Here’s a surefire way of ensuring your site won’t make it to the Digg social news frontpage:

  1. Ensure you’re not the source of the story. If I had to pick only a single method to not make the Digg frontpage, this would be it. Let’s say CNN breaks the news that Steve Jobs dates Britney Spears. This is potential Digg material – geeks love Apple, and the rest loves Britney – so what you need to do is pull a short quote from the CNN article and paste it into your blog, optionally with a link to CNN. You then write an introductory sentence preceding the quote, something along the lines of “Look what Steve Jobs is up to lately,” and you’re done.
  2. Focus on revenue. You have a story, but you also want to make money. Hence you must emphasize one thing on your blog or other type of website: ads. Typically, filling the top 75% of the screen with AdSense does the job, but if in doubt, add a blinking banner. (Note that focusing on revenue includes not wasting any money on stable servers – invest in the cheapest host you can get. As the saying goes, a site down is a site undugg.)
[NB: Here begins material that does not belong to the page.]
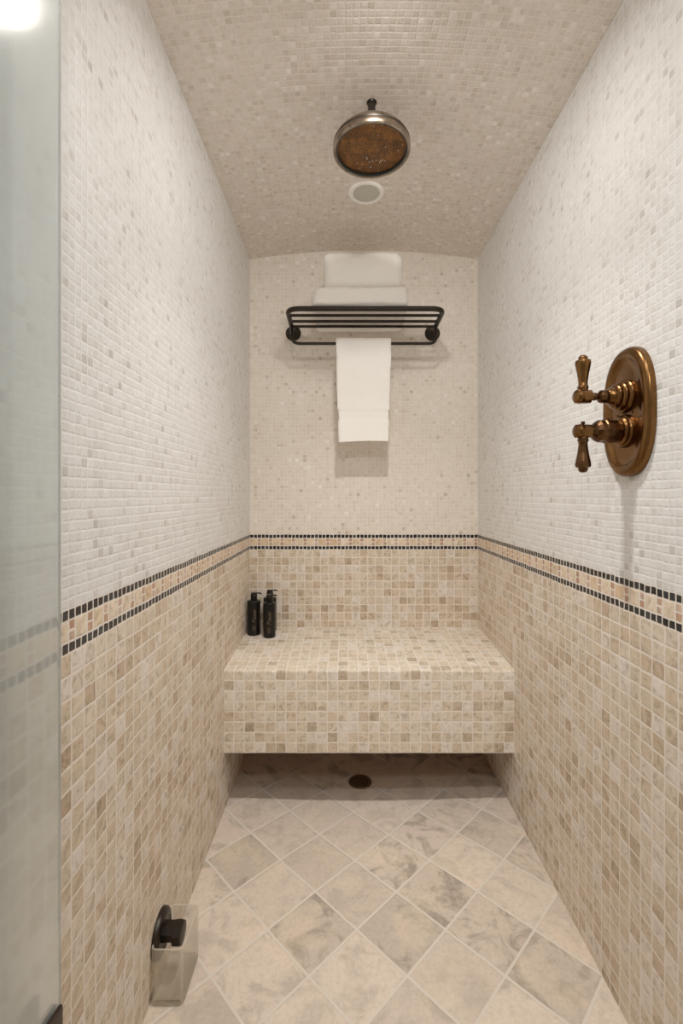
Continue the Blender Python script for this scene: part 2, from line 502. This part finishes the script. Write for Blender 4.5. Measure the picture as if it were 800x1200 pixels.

  3. Be factually incorrect in your title. This one takes a bit of thinking, but it’s well worth it to avoid the Digg homepage, and the accompanying “Digg effect” of having 10,000 people stomp over your website leaving nothing but dust. Being incorrect in your title is all about exaggerating (e.g. “Microsoft Acquired XYZ!!!” is appropriate if Microsoft is rumored to be in talks with company XYZ), or wrongly interpreting a story (e.g. “New Programming Language Called ’Python’ Released” if there’s an update to Python). But don’t restrict yourself to these two types of misinformation; be creative, mix up the order of cause and effect, and include puns so your point is lost (if all else fails, just lie).
  4. Submit in Chinese or French. Other languages work as well, as long as it’s not English. 他们看不懂,他们不能digg – what they can’t read, they can’t digg!
  5. Post old news only. Avoiding to be trapped on the Digg homepage is a lot about timing. Fresh stories are likely to accumulate more diggs, so the rule of thumb is: “If it’s older than a month it’s ready for Digg” (or in net speak: IIOTAMIRFD.) If in doubt, search before you submit, and only post stories that have already been submitted at least thrice.
  6. Beat around the bush. If your article or site has a long and windy introduction, it’s easier to get lost in the daily news stream. Thus the best way to start your article is with a headline that’s nothing but a pun. You can then continue with a mystic quote from Edgar Allan Poe, followed by around 5 paragraphs of background. If you have a conclusion or breaking news, make sure you slowly build up the suspense and only reveal it in the very last sentence; usability gurus call this the “pyramid" style of writing.
  7. Emphasize boring news. Your cat didn’t drink her milk yesterday? Blog about it! And submit your blog post to Digg! No news is too mundane when you want to steer clear of the frontpage.
  8. Include spleling errors. Please note that this particular tactic is only successful in combination with other tactics mentioned above. Just including a spelling error will not shield an otherwise exciting submission from hitting the top of Digg. However, in combination with factual incorrectness, old news and beating around the bush, typos are known to perform splendid. To find some inspiration for spelling errors, search Digg for “teh”, “goolge”, “kevni rose” and so on.
  9. Be critical of Digg. The biggest fault Digg newbies succumb to when trying to avoid the Digg frontpage is to praise Digg. Be aware that such pro-Digg submissions may hit the homepage faster than you can say “fanboy,” so they need to be avoided at all costs. If possible, trash Digg in your submission.
  10. Use 9 or 11 items. If you’re creating an article with a topical list, like “The Best Unknown CSS Tricks” or “Reasons Why Bill Gates is Overpaid (And You’re Not)”, include less than 10 or more than 10 items, but never exactly 10. It’s a bit of a miracle, but any page containing the number 10 holds great power over the minds of readers, creating an instant heartfelt desire to spread the URL in question.

With that in mind, good luck! (And please don’t digg this article... mmokay?)